In the week that we’re celebrating all things AC/DC – despite the band’s hurtful snub to us North East rockers – there has never been a better time to debate personal tastes against popular trends.

What I mean is: why do I love Blow Up Your Video and think Powerage is distinctly average?

Why is my favourite Metallica album …And Justice For All when ‘true’ fans would pick an earlier release? And why do I happen to agree with the masses when picking Def Leppard’s Hysteria as the Sheffield band’s finest hour?

It’s all about when you started buying, borrowing or begging the music which shaped your teenage years. I’ll always love Blow Up Your Video as it was the first ‘DC album I ever invested my McDonald’s Saturday job money in.

I can still remember the first time I saw the video for Heatseeker light up ITV’s Pepsi Chart Show and I knew right then that this was a band for me. I bought the album they had out at the time and thought it was the best thing AC/DC had ever done.

I loved Alice Cooper’s Raise Your Fist And Yell, Van Halen’s OU812 and Iron Maiden’s Seventh Son Of A Seventh Son. To this day they’re among my most listened to rock releases as they remind me of an era when metal was fresh, exciting and a just a little bit frightening.

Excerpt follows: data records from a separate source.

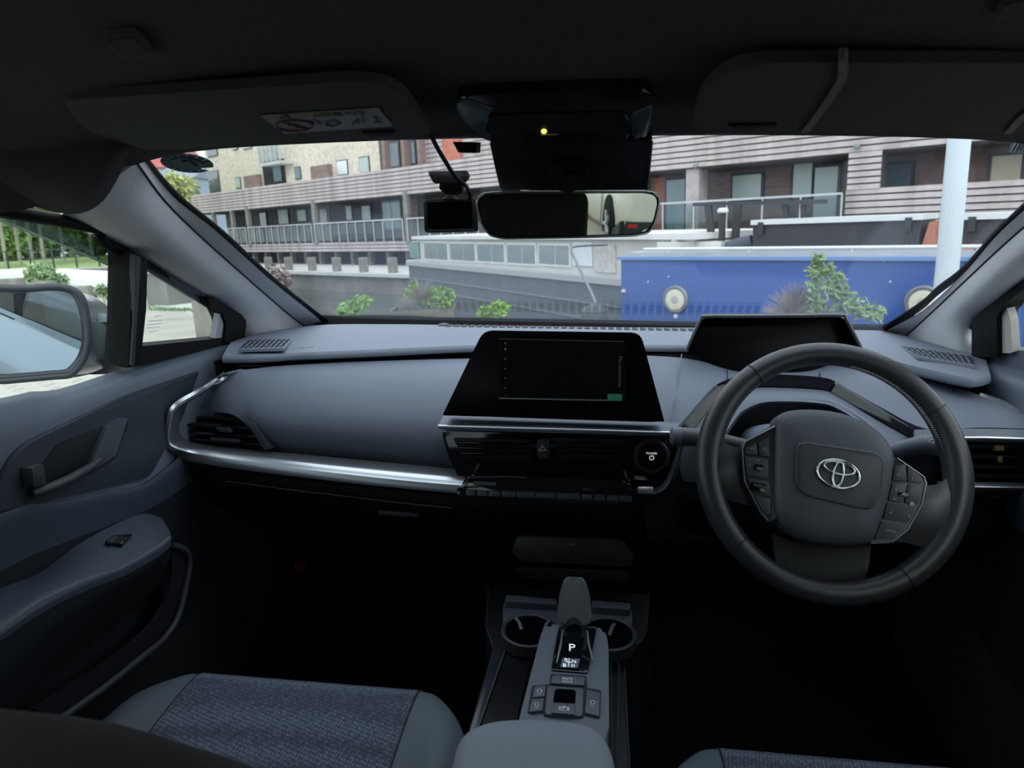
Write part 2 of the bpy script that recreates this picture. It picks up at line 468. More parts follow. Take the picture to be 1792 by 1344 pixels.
trim_7 = plate('trim_7', SP, [(246, 606), (376, 593), (398, 590), (398, 602), (246, 640)], 0.010, 0.02, M_rubber, kind='structure', label='black sill under the quarter light')
SPR = Pl(mir(SP.p), (-1, 0, -0.2))
trim_9 = plate('trim_9', SPR, [(1700, 600), (1745, 612), (1870, 616), (1870, 690), (1740, 670), (1700, 640)], -0.002, 0.03, M_door, kind='structure', label='slate sill under the driver side quarter light')
trim_8 = plate('trim_8', SPR, bez([(1700, 560), (1800, 480), (1830, 480), (1760, 530), (1744, 552), (1745, 625), (1700, 625)], 6), 0.014, 0.03, M_rubber, kind='structure', bevel=0.003, label='black rubber corner at the front of the driver side quarter light')
M_cream = mat('cream_flange', (0.42, 0.40, 0.36), 0.6)
plate('corner_strip', SPR, bez([(1744, 618), (1745, 560), (1760, 533), (1768, 560), (1772, 618)], 4), 0.006, 0.012, M_cream, trim_8)

# ---- side glass
def sheet(name, pts, vec, m, label): 
    V, Fc = extr(pts, vec); return mk(name, V, Fc, m, kind='structure', label=label, smooth=False)
a_ = sp(233, 452, -0.012); b_ = sp(226, 650, -0.012)
window_2 = sheet('window_2', [a_, Vector((-0.712, 0.72, 1.225)), Vector((-0.712, 0.2, 1.245)), Vector((-0.78, 0.2, 0.88)), Vector((-0.775, 0.70, 0.88)), b_], Vector((-0.004, 0, 0)), G_side, 'passenger door window glass in front of the door mirror')
window_3 = sheet('window_3', [sp(258, 455, -0.004), sp(395, 538, -0.004), sp(398, 604, -0.004), sp(246, 640, -0.004)], Vector((-0.004, 0, 0)), G_side, 'small triangular quarter light behind the windscreen pillar')
k_ = []
V, Fc = [], []
MW = mat('glass_marking', (0.85, 0.87, 0.85), 0.8)
for i, (x0, x1, y) in enumerate([(270, 281, 553), (259, 284, 561), (258, 283, 567), (257, 280, 573), (262, 274, 580)]):
    k_.append(extr([sp(x0, y, -0.0025), sp(x1, y-1.5, -0.0025), sp(x1, y-0.2, -0.0025), sp(x0, y+1.3, -0.0025)], SP.n*0.0005))
mk('glass_marking', *join(k_), MW, window_3, smooth=False)
window_4 = sheet('window_4', [SPR.at(1768, 530, -0.004), SPR.at(1850, 470, -0.004), SPR.at(1850, 632, -0.004), SPR.at(1768, 622, -0.004)], Vector((0.004, 0, 0)), G_side, 'quarter light beside the driver side pillar')
window_5 = sheet('window_5', [mir(p) for p in (Vector((-0.735, 0.98, 1.13)), Vector((-0.712, 0.72, 1.225)), Vector((-0.712, 0.2, 1.245)), Vector((-0.78, 0.2, 0.88)), Vector((-0.775, 0.98, 0.92)))], Vector((0.004, 0, 0)), G_side, 'driver door window glass')

# ---- rest of the body shell behind the camera
M_shell = mat('dark_cabin_trim', (0.02, 0.02, 0.022), 0.8, spec=0.2)
M_paint = mat('silver_blue_paint', (0.42, 0.50, 0.58), 0.25, metal=0.3, coat=0.6)
floor = root('floor', (XC, 0.6, 0.27), 'black carpeted car floor', kind='structure')
surf('carpet', [[(XC-0.75, y, z), (XC, y, z+0.0), (XC+0.75, y, z)] for y, z in ((-1.9, 0.30), (0.5, 0.28), (1.35, 0.28), (1.75, 0.55), (1.9, 0.75))], M_carpet, floor, th=0.03, su=2, sv=3)
wall_front = box('wall_front', (XC, 1.80, 0.68), (1.5, 0.06, 0.52), M_carpet, kind='structure', label='black bulkhead in front of the footwells')
wall_back = box('wall_back', (XC, -1.92, 0.72), (1.4, 0.06, 0.9), M_shell, kind='structure', label='rear wall of the cabin behind the back seats')
window_6 = sheet('window_6', [Vector((XC-0.58, -1.90, 1.17)), Vector((XC+0.58, -1.90, 1.17)), Vector((XC+0.55, -1.75, 1.30)), Vector((XC-0.55, -1.75, 1.30))], Vector((0, -0.005, -0.004)), glass('tinted_rear_glass', (0.25, 0.27, 0.27), 1.0), 'tinted rear window behind the back seats')
for s, nm, lb in ((-1, 'wall_left', 'rear passenger side of the cabin'), (1, 'wall_right', 'rear driver side of the cabin')):
    w = root(nm, (XC+s*0.74, -1.0, 0.3), lb, kind='structure')
    box('door_shell', (XC+s*0.745, -0.86, 0.58), (0.05, 2.12, 0.60), M_shell, w)
    box('centre_pillar', (XC+s*0.715, 0.16, 1.06), (0.05, 0.11, 0.40), M_shell, w, bevel=0.01)
    box('rear_pillar', (XC+s*0.70, -1.62, 1.05), (0.06, 0.55, 0.40), M_shell, w, bevel=0.01)
    tp = [Vector((XC+s*0.70, 0.12, 1.235)), Vector((XC+s*0.70, -1.4, 1.215)), Vector((XC+s*0.745, -1.4, 0.88)), Vector((XC+s*0.745, 0.12, 0.88))]
    V, Fc = extr(tp, Vector((s*0.004, 0, 0))); mk('pane', V, Fc, glass('tinted_side_glass', (0.80, 0.83, 0.80), 1.0), w, smooth=False)

# ============================================================ DOORS
def door(side):
    m = (lambda p: p) if side < 0 else mir
    def row(pp, x): 
        r = [m(X(a, b, x)) for a, b in pp]
        q = r[0]; return [Vector((q.x, 0.12, q.z+0.01)), Vector((q.x, 0.40, q.z+0.006))]+r
    rows = [row([(0, 697), (98, 682), (190, 653), (247, 630), (366, 598), (404, 588)], -0.757),
            row([(0, 714), (98, 698), (190, 669), (247, 646), (366, 610), (406, 599)], -0.740),
            row([(0, 765), (98, 735), (190, 695), (247, 667), (360, 632), (402, 618)], -0.722),
            row([(0, 850), (98, 825), (190, 790), (247, 760), (335, 700), (390, 660)], -0.718),
            row([(0, 900), (98, 880), (190, 859), (251, 846), (310, 800), (370, 745)], -0.714),
            row([(0, 907), (98, 886), (190, 865), (254, 852), (313, 806), (373, 750)], -0.703),
            row([(0, 1000), (98, 955), (190, 920), (262, 890), (325, 850), (378, 800)], -0.708),
            row([(0, 1300), (98, 1250), (190, 1200), (262, 1150), (330, 1080), (385, 1000)], -0.715)]
    if side < 0: d = root('door_1', (-0.74, 0.6, 0.3), 'slate blue passenger door with armrest and inner handle', kind='structure')
    else: d = root('door_2', (0.67, 0.6, 0.3), 'grey driver door beyond the steering wheel', kind='structure')
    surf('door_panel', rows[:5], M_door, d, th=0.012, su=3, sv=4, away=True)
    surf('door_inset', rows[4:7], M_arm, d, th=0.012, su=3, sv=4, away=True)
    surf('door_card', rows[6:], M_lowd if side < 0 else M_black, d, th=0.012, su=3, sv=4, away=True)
    # outer skin in body paint
    xo = -0.86
    sk = [[m(Vector((x, y, z))) for y in (-0.2, 0.3, 0.8, 1.25, 1.45)] for x, z in ((-0.785, 0.885), (-0.83, 0.86), (-0.88, 0.74), (-0.875, 0.55), (-0.86, 0.32))]
    surf('outer_skin', sk, M_paint, d, th=0.004, su=3, sv=4, away=False)
    surf('lower_card', [[m(Vector((-0.715, y, z))) for y in (-0.12, 0.6, 1.2, 1.45)] for z in (0.62, 0.45, 0.26)], M_shell, d, th=0.02, su=2, sv=1)
    return d
door_1 = door(-1)
door_2 = door(1)
HP = Pl(X(150, 800, -0.716), (1, 0.02, 0.03))
hp = plate('handle_panel', HP, bez([(-40, 905), (-2, 850), (31, 794), (54, 774), (225, 691), (350, 648), (318, 735), (262, 835), (120, 868)], [0, 14, 14, 10, 30, 6, 10, 10, 10]), 0.006, 0.012, mat('dark_slate_plastic', (0.030, 0.036, 0.048), 0.5, spec=0.4), door_1, bevel=0.003)
plate('handle_recess', HP, bez([(54, 818), (78, 808), (100, 778), (220, 730), (226, 738), (204, 800), (165, 826), (62, 872), (52, 862)], 5), 0.0075, 0.003, M_black, hp, bevel=0.001)
tube('door_handle', [HP.at(57, 864, 0.014), HP.at(85, 855, 0.022), HP.at(120, 840, 0.024), HP.at(160, 816, 0.018), HP.at(172, 806, 0.012)], [0.006, 0.007, 0.007, 0.006, 0.006], M_char, door_1, n=10, label='dark lever door handle')
plate('lock_knob', HP, bez([(56, 818), (77, 811), (81, 846), (60, 853)], 3), 0.022, 0.016, M_char, door_1, bevel=0.002)
plate('handle_bezel', HP, bez([(190, 745), (214, 731), (225, 732), (204, 796), (166, 822), (160, 812)], 4), 0.016, 0.012, mat('mid_slate', (0.055, 0.064, 0.082), 0.45), door_1, bevel=0.002)
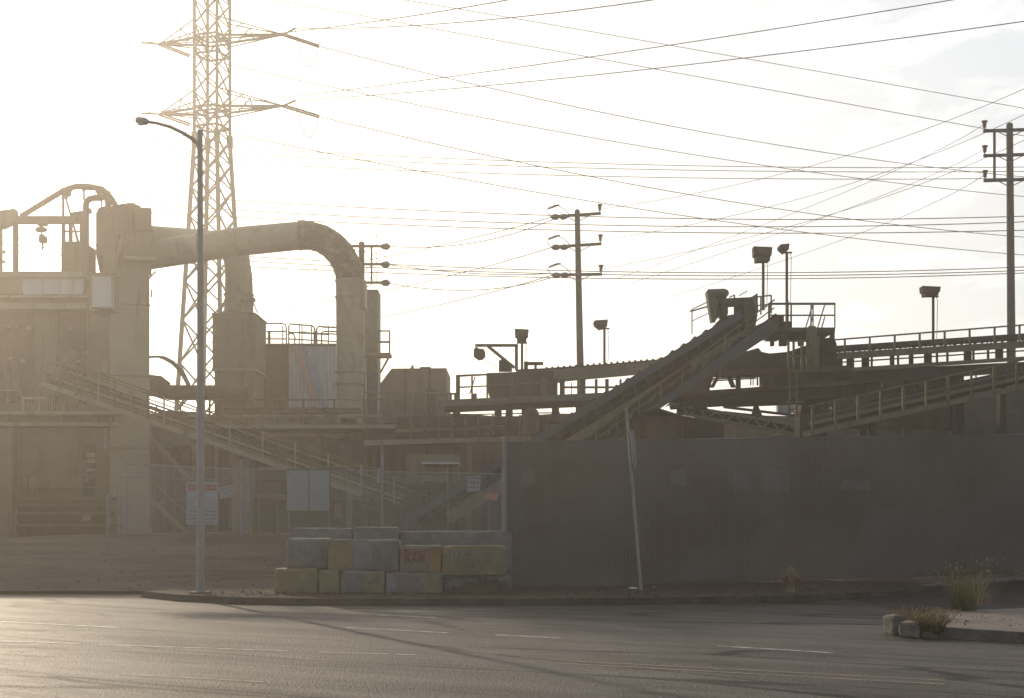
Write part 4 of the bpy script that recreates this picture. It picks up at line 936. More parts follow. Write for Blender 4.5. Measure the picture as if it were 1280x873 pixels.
for i in range(18):
    x = 1058+i*25.5
    y = 439; p = [(x-9,y-.2),(x+9,y-.2),(x+4.5,y+4),(x-1,y+4)]
    y0 = lambda xx, d: 436.5+(xx-1044)*-.065+d
    MB().pprism([(x-11,y0(x-11,0)),(x-3,y0(x-3,0)),(x-9,y0(x-9,6))], YU+.3, .1).build('idler_bracket', 'dark', t)
    MB().pprism([(x+3,y0(x+3,0)),(x+11,y0(x+11,0)),(x+11,y0(x+11,2)),(x+9,y0(x+9,6.5))], YU+.3, .1).build('idler_bracket', 'dark', t)
    MB().tube([U(x,434.6,-.066,.2), U(x,434.6,-.066,1.2)], .07, 6).build('idler', 'dark', t)
    for d in (-2.5, 2.5): 
        MB().bar(U(x+d,437,-.065,.5), U(x+d,444,-.065,.5), .035, .035).build('idler_leg', 'dark', t)
ubar('deck_beam', 1015, XE, 463.5, -.064, .1, .12, .15, 'tan2')
ubar('deck_rail', 1015, XE, 453.5, -.063, 1.2, .08, .05, 'dark')
random.seed(3)
for i in range(26):
    x = 1047+i*15.5+random.uniform(-5, 5); w_ = random.choice((2,2,3,5,9))
    p0_ = 448+(x-1044)*-.063; MB().pbox(x, p0_, x+w_, p0_+14, YU+.9, .12).build('deck_support', 'dark', t)
ubar('lower_deck', 1015, XE, 469, -.05, .6, .8, .22, 'dark')
ubar('bottom_beam', 1046, XE, 478, -.078, .4, .5, .30, 'dark')
for i in range(9):
    x = 1062+i*40; yy = 469+(x-1044)*-.055; MB().pbox(x, yy, x+6, yy+6, YU+.6, .3).build('hanger', 'dark', t)
for x in (1075,1130,1190,1250): MB().pbox(x, 476, x+8, 560, YU+1, .4).build('leg', 'dark', t)
MB().pprism([(1046,481),(1205,468),(1205,535),(1046,535)], YU+1.2, .4).build('side_sheet', 'brown', t)
MB().pbox(1104, 470, 1128, 484, YU+.2, .4).build('panel_box', 'brown', t)

YP = 46.0
t = thing('walkway_conveyor', 'lower right conveyor with yellow post walkway rising above the stone heap', 'conveyor', (PX(1150,YP), YP, 1.3))
s3 = -56/259.0
def P_(x, off=0, dy=0): return W(x, 535+(x-1020)*s3+off, YP+dy)
def pbar(name, x0, x1, off, dy, wd, ht, m): return MB().bar(P_(x0,off,dy), P_(x1,off,dy), wd, ht).build(name, m, t)
pbar('walkway_stringer', 1004, XE, 5, 0, .07, .17, 'tan2'); pbar('walkway_deck', 1004, XE, 3, .4, .6, .05, 'dark')
pbar('belt_stringer', 1012, XE, -7, .8, .10, .12, 'tan2'); pbar('belt_stringer', 1012, XE, -12, .9, .08, .10, 'brown')
pbar('belt', 1012, XE, -16, 1.4, .8, .07, 'black'); pbar('back_plate', 1020, XE, -10, 1.9, .05, .5, 'dark')
hr = pbar('handrail', 1010, XE, -29, -.04, .05, .05, 'olive'); pbar('handrail', 1010, XE, -15, -.04, .035, .035, 'olive')
for i in range(17):
    x = 1016+i*28.3; MB().bar(P_(x,-29,-.04), P_(x,8,-.04), .09 if i % 2 == 0 else .06, .07).build('post', 'yellow', hr)
for i in range(24):
    x = 1030+i*19; MB().bar(P_(x,-22,1.2), P_(x,-8,1.0), .05, .05).build('idler_bracket', 'brown', t)
MB().pprism([(1040,508),(1088,492),(1088,515),(1040,528)], YP+1.7, .5).build('belt_cover', 'brown', t)
MB().pprism([(1000,520),(1030,512),(1034,545),(1000,550)], YP+1.0, .9).build('tail_guard', 'dark', t)
for x in (1090, 1200): MB().bar(P_(x,6,.5), W(x+4,600,YP+.5), .18, .18).build('leg', 'dark', t)

# ------------------------------------------------------------------ heaps and loose structures further back
def heap(cx, cy, z0, rx, ry, h, label, seed, name='stone_heap'):
    b = MB(); nr, na = 20, 48; vs = [(cx, cy, z0+h)]
    for i in range(1, nr+1):
        for k in range(na):
            a = 2*math.pi*k/na; r = i/nr
            q = Vector((math.cos(a)*r*3+seed, math.sin(a)*r*3, seed)); 
            hh = h*(1-r)**.92*(1+.0*r)+h*.07*mnoise.noise(q)*(1-r)+.12*mnoise.noise(q*5)
            rr = r*(1+.12*mnoise.noise(Vector((math.cos(a)*1.5+seed, math.sin(a)*1.5, 2))))
            vs.append((cx+rx*rr*math.cos(a), cy+ry*rr*math.sin(a), z0+max(-.2, hh) if i < nr else z0-.2))
    fs = [(0, 1+k, 1+(k+1)%na) for k in range(na)]
    fs += [(1+i*na+k, 1+(i+1)*na+k, 1+(i+1)*na+(k+1)%na, 1+i*na+(k+1)%na) for i in range(nr-1) for k in range(na)]
    return tag(b.add(vs, fs, True).build(name, 'pile'), label, 'stone heap')
prof = [(930,560),(985,549),(1050,530),(1110,510),(1180,496),(1240,486),(1300,474),(1450,462),(1700,470),(2000,520)]
def ridge_z(x):
    px = 640+x*F/62.0
    for (a, ya), (c, yc) in zip(prof, prof[1:]):
        if a <= px <= c: return PZ(ya-20+(yc-ya)*(px-a)/(c-a), 62.0)
    return 1.0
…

But ask fans of any of the above to select their top three records by each band and I doubt my personal faves would make the cut. In Coop’s case RYFAY wouldn’t even make the top 20!

It just so happens that my first Leppard and Whitesnake records were Hysteria and 1987. And I remember bagging Appetite For Destruction on the first day of release. All three are widely recognised as definitive works and you won’t find me disagreeing.

I own the debut albums by Thunder, Little Angels, Terrorvision and The Quireboys and I don’t think they’ve been bettered to this day. But they were the bands of my time releasing the records of my time and as such they’ll always have a special place in my heart.

Ask anyone 10 years older than me to name the best records by AC/DC, Maiden, Cooper or Van Halen and none would refer to the late 80s for a starting point. But that’s all about what means most to you on the day you first discovered rock.

Over the years I’ve built up huge back catalogues and come to appreciate the finer moments from the 1970s and early 1980s. But I will always pick something from 1987-1990 when asked to select the greatest records in rock because that’s when rock was at its greatest.